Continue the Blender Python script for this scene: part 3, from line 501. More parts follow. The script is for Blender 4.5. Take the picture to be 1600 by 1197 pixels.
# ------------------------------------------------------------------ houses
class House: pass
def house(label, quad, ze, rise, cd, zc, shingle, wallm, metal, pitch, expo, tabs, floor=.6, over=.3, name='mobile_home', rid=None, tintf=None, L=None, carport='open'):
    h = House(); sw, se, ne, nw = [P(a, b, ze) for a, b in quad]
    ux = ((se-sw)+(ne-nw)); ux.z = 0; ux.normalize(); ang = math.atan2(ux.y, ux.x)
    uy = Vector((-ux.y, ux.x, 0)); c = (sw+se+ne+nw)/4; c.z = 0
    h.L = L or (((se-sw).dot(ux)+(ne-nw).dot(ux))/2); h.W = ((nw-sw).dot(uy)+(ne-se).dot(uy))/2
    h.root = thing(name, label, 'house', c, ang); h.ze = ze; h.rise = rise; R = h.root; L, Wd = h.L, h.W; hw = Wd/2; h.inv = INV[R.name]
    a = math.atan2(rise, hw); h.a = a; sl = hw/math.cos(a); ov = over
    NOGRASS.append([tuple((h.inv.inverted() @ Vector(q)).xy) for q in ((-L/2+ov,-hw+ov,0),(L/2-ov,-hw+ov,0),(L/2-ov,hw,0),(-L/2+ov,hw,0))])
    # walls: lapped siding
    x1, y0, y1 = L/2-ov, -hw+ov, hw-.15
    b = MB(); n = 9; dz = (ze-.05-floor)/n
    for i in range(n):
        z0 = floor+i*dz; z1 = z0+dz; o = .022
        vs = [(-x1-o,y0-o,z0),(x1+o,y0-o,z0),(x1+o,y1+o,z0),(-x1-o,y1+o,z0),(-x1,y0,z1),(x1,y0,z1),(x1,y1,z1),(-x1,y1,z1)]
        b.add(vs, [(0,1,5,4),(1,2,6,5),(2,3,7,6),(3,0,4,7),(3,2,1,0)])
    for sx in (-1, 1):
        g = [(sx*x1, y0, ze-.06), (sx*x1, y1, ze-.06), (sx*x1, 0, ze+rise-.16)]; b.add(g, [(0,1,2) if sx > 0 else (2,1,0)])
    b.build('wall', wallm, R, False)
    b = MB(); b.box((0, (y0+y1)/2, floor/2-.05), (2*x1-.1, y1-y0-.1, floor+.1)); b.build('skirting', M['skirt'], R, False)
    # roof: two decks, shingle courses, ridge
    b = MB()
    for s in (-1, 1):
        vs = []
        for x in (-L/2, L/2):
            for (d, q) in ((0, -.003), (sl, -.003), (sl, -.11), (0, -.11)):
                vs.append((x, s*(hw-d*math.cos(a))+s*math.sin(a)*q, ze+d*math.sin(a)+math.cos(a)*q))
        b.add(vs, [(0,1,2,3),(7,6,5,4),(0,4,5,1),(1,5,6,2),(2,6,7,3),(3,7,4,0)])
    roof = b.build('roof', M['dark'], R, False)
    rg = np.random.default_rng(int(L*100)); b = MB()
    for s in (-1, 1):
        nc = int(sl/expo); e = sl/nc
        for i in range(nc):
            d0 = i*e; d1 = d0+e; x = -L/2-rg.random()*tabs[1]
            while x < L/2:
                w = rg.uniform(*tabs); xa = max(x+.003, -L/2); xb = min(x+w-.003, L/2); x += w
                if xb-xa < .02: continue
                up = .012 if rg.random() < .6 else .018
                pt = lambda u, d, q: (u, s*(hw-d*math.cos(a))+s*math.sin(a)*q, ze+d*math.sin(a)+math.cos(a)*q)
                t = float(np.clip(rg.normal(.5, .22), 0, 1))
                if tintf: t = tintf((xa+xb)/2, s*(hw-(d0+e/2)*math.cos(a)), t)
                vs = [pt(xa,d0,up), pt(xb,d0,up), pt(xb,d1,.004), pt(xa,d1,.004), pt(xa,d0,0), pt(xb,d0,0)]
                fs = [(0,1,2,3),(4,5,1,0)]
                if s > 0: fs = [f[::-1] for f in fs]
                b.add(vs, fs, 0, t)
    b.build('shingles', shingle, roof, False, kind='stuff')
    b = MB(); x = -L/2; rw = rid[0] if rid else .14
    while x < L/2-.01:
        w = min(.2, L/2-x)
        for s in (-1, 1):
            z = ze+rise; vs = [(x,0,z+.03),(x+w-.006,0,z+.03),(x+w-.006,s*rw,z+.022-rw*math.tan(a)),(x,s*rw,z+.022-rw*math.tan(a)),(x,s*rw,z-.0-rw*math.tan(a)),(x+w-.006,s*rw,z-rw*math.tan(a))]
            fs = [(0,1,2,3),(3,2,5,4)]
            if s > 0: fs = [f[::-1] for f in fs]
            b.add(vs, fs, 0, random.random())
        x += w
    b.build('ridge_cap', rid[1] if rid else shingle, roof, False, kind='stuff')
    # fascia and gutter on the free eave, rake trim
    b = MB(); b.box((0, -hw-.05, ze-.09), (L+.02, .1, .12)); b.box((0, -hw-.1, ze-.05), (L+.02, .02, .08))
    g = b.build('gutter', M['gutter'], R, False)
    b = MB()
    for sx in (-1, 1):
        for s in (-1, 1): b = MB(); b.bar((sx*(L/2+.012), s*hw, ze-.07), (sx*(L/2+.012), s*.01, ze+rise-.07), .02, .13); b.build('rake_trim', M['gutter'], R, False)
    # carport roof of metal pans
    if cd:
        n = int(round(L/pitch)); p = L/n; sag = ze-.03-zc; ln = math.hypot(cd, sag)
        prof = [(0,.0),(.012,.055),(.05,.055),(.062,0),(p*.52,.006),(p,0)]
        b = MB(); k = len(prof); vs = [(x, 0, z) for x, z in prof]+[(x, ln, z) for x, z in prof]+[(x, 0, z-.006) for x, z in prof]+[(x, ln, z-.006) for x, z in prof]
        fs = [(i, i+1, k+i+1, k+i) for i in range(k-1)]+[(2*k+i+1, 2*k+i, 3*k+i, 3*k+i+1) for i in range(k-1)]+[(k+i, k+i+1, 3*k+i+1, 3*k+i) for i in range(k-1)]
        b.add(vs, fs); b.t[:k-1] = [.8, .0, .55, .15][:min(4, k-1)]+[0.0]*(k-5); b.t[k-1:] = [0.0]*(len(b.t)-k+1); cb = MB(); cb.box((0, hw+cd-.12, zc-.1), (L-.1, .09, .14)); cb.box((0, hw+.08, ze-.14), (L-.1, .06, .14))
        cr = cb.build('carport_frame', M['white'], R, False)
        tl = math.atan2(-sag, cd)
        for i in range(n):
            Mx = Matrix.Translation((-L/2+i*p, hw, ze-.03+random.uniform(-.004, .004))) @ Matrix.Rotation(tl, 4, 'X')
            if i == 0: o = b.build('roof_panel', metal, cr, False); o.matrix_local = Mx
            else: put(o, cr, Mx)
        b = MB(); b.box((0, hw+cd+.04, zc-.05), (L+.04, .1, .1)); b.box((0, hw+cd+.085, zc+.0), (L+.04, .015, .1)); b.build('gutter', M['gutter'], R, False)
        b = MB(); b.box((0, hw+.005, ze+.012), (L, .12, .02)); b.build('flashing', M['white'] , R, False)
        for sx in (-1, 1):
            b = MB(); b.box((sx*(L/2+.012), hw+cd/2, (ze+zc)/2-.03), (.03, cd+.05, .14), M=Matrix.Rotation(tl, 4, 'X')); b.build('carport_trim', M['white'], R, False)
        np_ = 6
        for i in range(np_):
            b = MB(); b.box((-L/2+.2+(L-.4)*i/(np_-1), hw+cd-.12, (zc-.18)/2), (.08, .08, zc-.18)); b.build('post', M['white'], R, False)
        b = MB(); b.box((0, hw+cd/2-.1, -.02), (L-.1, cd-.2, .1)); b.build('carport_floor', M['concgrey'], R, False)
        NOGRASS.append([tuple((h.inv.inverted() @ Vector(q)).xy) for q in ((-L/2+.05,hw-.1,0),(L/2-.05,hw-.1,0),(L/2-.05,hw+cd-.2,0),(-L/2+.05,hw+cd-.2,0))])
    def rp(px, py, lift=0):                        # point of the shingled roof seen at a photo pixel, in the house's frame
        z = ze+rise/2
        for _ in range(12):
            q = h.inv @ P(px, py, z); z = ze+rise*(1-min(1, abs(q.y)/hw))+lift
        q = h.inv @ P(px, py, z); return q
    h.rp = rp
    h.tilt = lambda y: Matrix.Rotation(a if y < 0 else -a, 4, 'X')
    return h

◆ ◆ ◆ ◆

§ **DIRECTIVE**:
Search the material above for "metal". Pull out each line where it shows up.

§ **THE RESULT**:
def house(label, quad, ze, rise, cd, zc, shingle, wallm, metal, pitch, expo, tabs, floor=.6, over=.3, name='mobile_home', rid=None, tintf=None, L=None, carport='open'):
    # carport roof of metal pans
            if i == 0: o = b.build('roof_panel', metal, cr, False); o.matrix_local = Mx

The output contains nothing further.